>> START
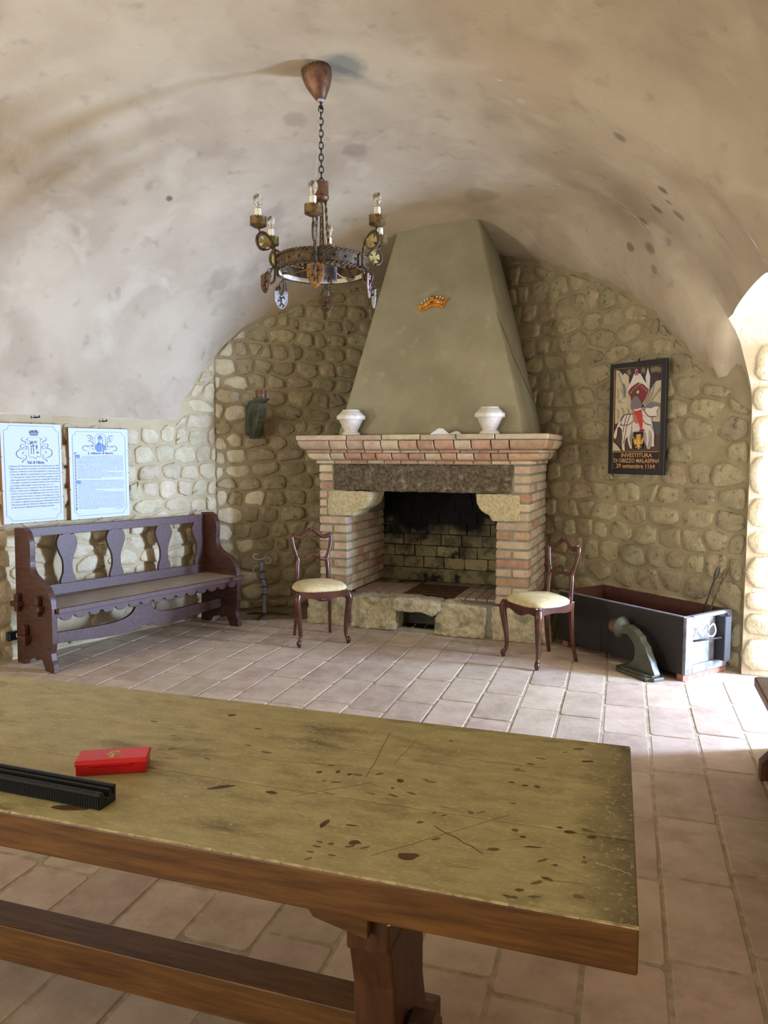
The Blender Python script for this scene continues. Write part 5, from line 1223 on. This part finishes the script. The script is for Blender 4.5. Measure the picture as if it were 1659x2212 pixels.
# hub, spokes, twisted rods up to the crowned collar
b = MB(); b.lathe([(.0005,ZR-.05),(.018,ZR-.045),(.022,ZR-.02),(.014,ZR+.01),(.010,ZR+.33),(.0005,ZR+.33)], 12, cap=False); b.build('centre_rod', M_['darkiron'], ch)
for k in range(6):
    a = ANG[k]+.25; P = smooth([pol(.252,a,ZR-.02), pol(.17,a+.12,ZR-.030), pol(.09,a+.05,ZR-.012), pol(.016,a,ZR-.015)], 5); b = MB(); b.tube(P, .006, 6); b.build('spoke', M_['gilt'], ch)
for k in range(6):
    a = ANG[k]+.1; P = smooth([pol(.10,a,ZR+.0), pol(.062,a,ZR+.05), pol(.044,a,ZR+.13), pol(.034,a,ZR+.24), pol(.026,a,ZR+.36)], 8); n = len(P)
    b = MB()
    for ph in (0, PI): b.tube([(x+.0042*math.cos(ph+j*1.1), y+.0042*math.sin(ph+j*1.1), z) for j, (x, y, z) in enumerate(P)], .0042, 5)
    b.build('twisted_rod', M_['gilt'], ch)
crown_cup(.040, ZR+.385, ZR+.455, .011, 14).build('collar', M_['copper'], ch)
b = MB(); b.lathe([(.020,ZR+.355),(.036,ZR+.362),(.044,ZR+.378),(.042,ZR+.386),(.0005,ZR+.388)], 24); b.build('collar_base', M_['copper'], ch)
# crowned lamp holder pointing down in the middle
cp = crown_cup(.046, 0, .055, .022, 13).build('lower_cup', M_['bluegrey'], ch, T(.045, -.10, ZR-.030) @ Matrix.Rotation(PI, 4, 'X'))
b = MB(); b.tube([(.045,-.10,ZR-.03),(.03,-.06,ZR-.015),(0,0,ZR-.02)], .005, 6); b.build('cup_stem', M_['iron'], ch)
# fleur-de-lis standing on the ring
fl_ = [(-.008,0),(.008,0),(.008,.030)]+smooth([(.018,.040),(.034,.026),(.046,.034),(.044,.052),(.030,.060),(.016,.050),(.010,.048)], 3)+smooth([(.020,.066),(.018,.086),(0,.112),(-.018,.086),(-.020,.066)], 3)+smooth([(-.010,.048),(-.016,.050),(-.030,.060),(-.044,.052),(-.046,.034),(-.034,.026),(-.018,.040)], 3)+[(-.008,.030)]
for a in (math.radians(58), math.radians(118), math.radians(-2), math.radians(178)):
    b = MB(); b.prism(fl_, -.002, .002); b.build('fleur_de_lis', M_['darkiron'], ch, Matrix(((math.sin(a), math.cos(a), 0, .25*math.cos(a)), (-math.cos(a), math.sin(a), 0, .25*math.sin(a)), (0,0,1,ZR+.03 if a > .5 and a < 3 else ZR-.06), (0,0,0,1))))
# chain, rod and the toothed canopy on the vault
ZCAN = vault(*PQ(CX, CY))
ztop = ZCAN-.175
zb_ = ZR+.455
n = 13; link_chain((0,0,zb_-.005), (0,0,ztop-.035), n, (ztop-.035-zb_)/n*1.34, ch, 'darkiron', .0033, .58)
b = MB(); b.tube([(0,0,ztop-.04),(0,0,ztop+.02)], .007, 8); b.box(-.012,.012,-.012,.012,ztop-.045,ztop-.035); b.build('hanging_rod', M_['darkiron'], ch)
b = MB(); b.tube(smooth([(-.004,0,ztop+.01),(-.012,-.004,ztop-.15),(-.016,-.002,(ztop+zb_)/2-.05),(-.03,0,zb_+.06),(-.008,0,zb_-.03)], 6), .0022, 5); b.build('flex', M_['cable'], ch)
vn = Vector((0,0,1)); ex_ = .05
vn = Vector((-(vz(CX+ex_, CY)-vz(CX-ex_, CY))/(2*ex_), -(vz(CX, CY+ex_)-vz(CX, CY-ex_))/(2*ex_), 1)).normalized()
b = MB(); n = 48; vs = []
for r, z, tt in ((.018,0,0),(.030,.006,0),(.052,.045,0),(.072,.085,0),(.083,.125,0),(.084,.158,1),(.081,.158,1),(.078,.12,0)): vs += [(r*math.cos(2*PI*j/n), r*math.sin(2*PI*j/n), z+(.010*(j % 2) if tt else 0)) for j in range(n)]
b.add(vs, [(i*n+j, i*n+(j+1) % n, (i+1)*n+(j+1) % n, (i+1)*n+j) for i in range(7) for j in range(n)], sm=True); b.build('canopy', M_['copper'], ch, T(0,0,ztop) @ Matrix.Rotation(math.radians(-9), 4, 'Y'))
b = MB(); b.lathe([(.012,-.012),(.020,-.008),(.022,.002),(.014,.006)], 16); b.build('canopy_collar', M_['silver'], ch, T(0,0,ztop))
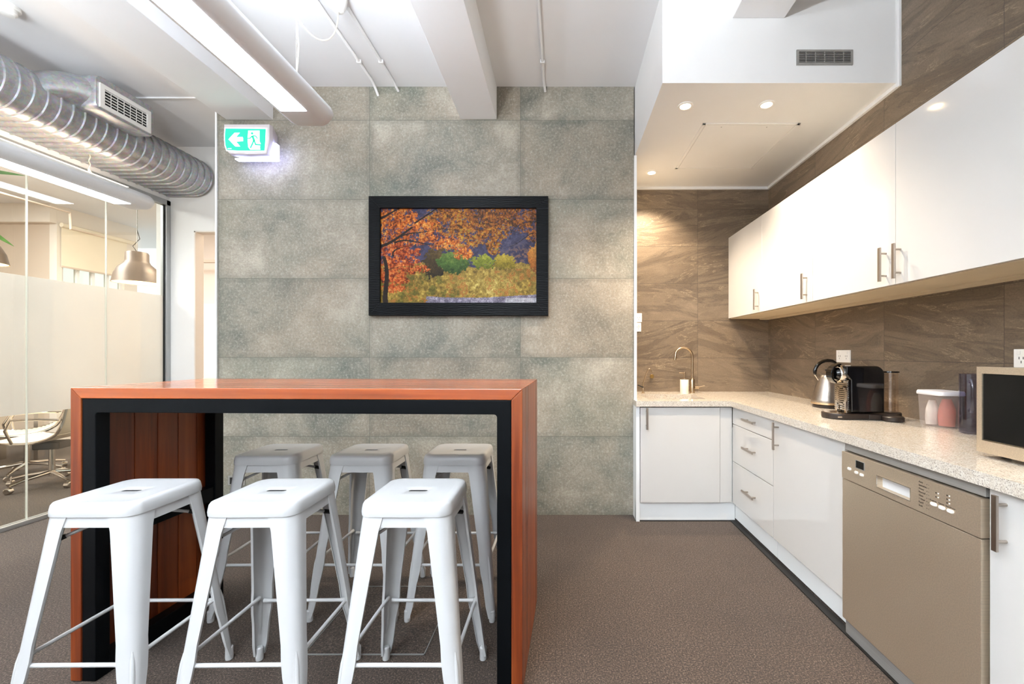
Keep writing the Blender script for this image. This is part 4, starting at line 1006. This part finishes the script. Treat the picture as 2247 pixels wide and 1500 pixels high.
>> END
Quote every line of the records above exactly; no picture is to be copied.

## Answer for this exercise
The Blender Python script for this scene continues. Write part 5, from line 1223 on. This part finishes the script. The script is for Blender 4.5. Measure the picture as if it were 1659x2212 pixels.
# hub, spokes, twisted rods up to the crowned collar
b = MB(); b.lathe([(.0005,ZR-.05),(.018,ZR-.045),(.022,ZR-.02),(.014,ZR+.01),(.010,ZR+.33),(.0005,ZR+.33)], 12, cap=False); b.build('centre_rod', M_['darkiron'], ch)
for k in range(6):
    a = ANG[k]+.25; P = smooth([pol(.252,a,ZR-.02), pol(.17,a+.12,ZR-.030), pol(.09,a+.05,ZR-.012), pol(.016,a,ZR-.015)], 5); b = MB(); b.tube(P, .006, 6); b.build('spoke', M_['gilt'], ch)
for k in range(6):
    a = ANG[k]+.1; P = smooth([pol(.10,a,ZR+.0), pol(.062,a,ZR+.05), pol(.044,a,ZR+.13), pol(.034,a,ZR+.24), pol(.026,a,ZR+.36)], 8); n = len(P)
    b = MB()
    for ph in (0, PI): b.tube([(x+.0042*math.cos(ph+j*1.1), y+.0042*math.sin(ph+j*1.1), z) for j, (x, y, z) in enumerate(P)], .0042, 5)
    b.build('twisted_rod', M_['gilt'], ch)
crown_cup(.040, ZR+.385, ZR+.455, .011, 14).build('collar', M_['copper'], ch)
b = MB(); b.lathe([(.020,ZR+.355),(.036,ZR+.362),(.044,ZR+.378),(.042,ZR+.386),(.0005,ZR+.388)], 24); b.build('collar_base', M_['copper'], ch)
# crowned lamp holder pointing down in the middle
cp = crown_cup(.046, 0, .055, .022, 13).build('lower_cup', M_['bluegrey'], ch, T(.045, -.10, ZR-.030) @ Matrix.Rotation(PI, 4, 'X'))
b = MB(); b.tube([(.045,-.10,ZR-.03),(.03,-.06,ZR-.015),(0,0,ZR-.02)], .005, 6); b.build('cup_stem', M_['iron'], ch)
# fleur-de-lis standing on the ring
fl_ = [(-.008,0),(.008,0),(.008,.030)]+smooth([(.018,.040),(.034,.026),(.046,.034),(.044,.052),(.030,.060),(.016,.050),(.010,.048)], 3)+smooth([(.020,.066),(.018,.086),(0,.112),(-.018,.086),(-.020,.066)], 3)+smooth([(-.010,.048),(-.016,.050),(-.030,.060),(-.044,.052),(-.046,.034),(-.034,.026),(-.018,.040)], 3)+[(-.008,.030)]
for a in (math.radians(58), math.radians(118), math.radians(-2), math.radians(178)):
    b = MB(); b.prism(fl_, -.002, .002); b.build('fleur_de_lis', M_['darkiron'], ch, Matrix(((math.sin(a), math.cos(a), 0, .25*math.cos(a)), (-math.cos(a), math.sin(a), 0, .25*math.sin(a)), (0,0,1,ZR+.03 if a > .5 and a < 3 else ZR-.06), (0,0,0,1))))
# chain, rod and the toothed canopy on the vault
ZCAN = vault(*PQ(CX, CY))
ztop = ZCAN-.175
zb_ = ZR+.455
n = 13; link_chain((0,0,zb_-.005), (0,0,ztop-.035), n, (ztop-.035-zb_)/n*1.34, ch, 'darkiron', .0033, .58)
b = MB(); b.tube([(0,0,ztop-.04),(0,0,ztop+.02)], .007, 8); b.box(-.012,.012,-.012,.012,ztop-.045,ztop-.035); b.build('hanging_rod', M_['darkiron'], ch)
b = MB(); b.tube(smooth([(-.004,0,ztop+.01),(-.012,-.004,ztop-.15),(-.016,-.002,(ztop+zb_)/2-.05),(-.03,0,zb_+.06),(-.008,0,zb_-.03)], 6), .0022, 5); b.build('flex', M_['cable'], ch)
vn = Vector((0,0,1)); ex_ = .05
vn = Vector((-(vz(CX+ex_, CY)-vz(CX-ex_, CY))/(2*ex_), -(vz(CX, CY+ex_)-vz(CX, CY-ex_))/(2*ex_), 1)).normalized()
b = MB(); n = 48; vs = []
for r, z, tt in ((.018,0,0),(.030,.006,0),(.052,.045,0),(.072,.085,0),(.083,.125,0),(.084,.158,1),(.081,.158,1),(.078,.12,0)): vs += [(r*math.cos(2*PI*j/n), r*math.sin(2*PI*j/n), z+(.010*(j % 2) if tt else 0)) for j in range(n)]
b.add(vs, [(i*n+j, i*n+(j+1) % n, (i+1)*n+(j+1) % n, (i+1)*n+j) for i in range(7) for j in range(n)], sm=True); b.build('canopy', M_['copper'], ch, T(0,0,ztop) @ Matrix.Rotation(math.radians(-9), 4, 'Y'))
b = MB(); b.lathe([(.012,-.012),(.020,-.008),(.022,.002),(.014,.006)], 16); b.build('canopy_collar', M_['silver'], ch, T(0,0,ztop))
Keep writing the Blender script for this image. This is part 4, starting at line 1006. This part finishes the script. Treat the picture as 2247 pixels wide and 1500 pixels high.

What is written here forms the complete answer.